The very obvious answer there is "yes" but pushback to that is "what if the people of Haiti ask for help?" which is a question I don't have a great answer to. Obviously, if popular support is legitimate and not fabricated, is the answer that we should help them? Should other countries who don't have as disastorous of a record as the US help out?
And just to clarify another talking point, but the UN intervening is essentially the same thing as the US intervening, right? The latter is just a proxy for the former at this point, no?
Honestly I think for a military intervention to be justified, it has to be obvious to everyone that it's the right thing to do, and the outcomes have to be highly predictable.

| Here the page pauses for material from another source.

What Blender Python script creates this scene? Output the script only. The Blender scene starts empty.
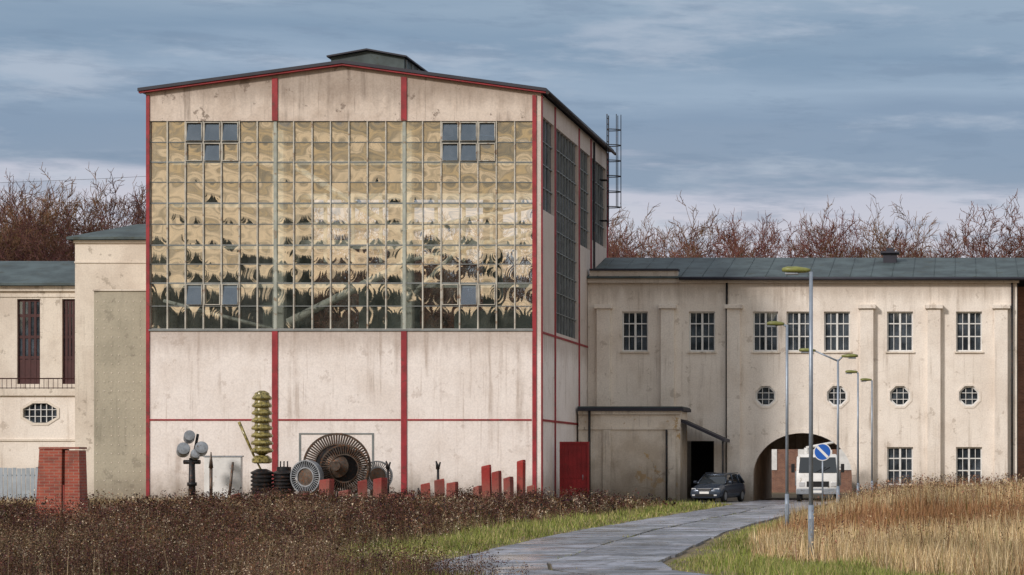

If some other militarised nation thinks "hey, this 'humanitarian intervention' looks like a war of subjugation (or could plausibly be spun as one so we get a free casus belli)", and bombs the shit out of Cuba, then we have two humanitarian crises on our hands.
Well I'm not necessarily suggesting a hypothetical scenario where Cuba intervenes with military. There are other forms of intervention that don't involve military. The US often engages with them, granted their with ulterior motives and a goal of achieving some sort of strategic objective usually backed by western finance/capital.
So I guess that's what I'm asking. Would you all oppose all forms of intervention from a country like Cuba?
Oh, no, I can't think of a reason to oppose non-military aid from Cuba. It's essentially between peers, inasmuch as countries can be peers, right?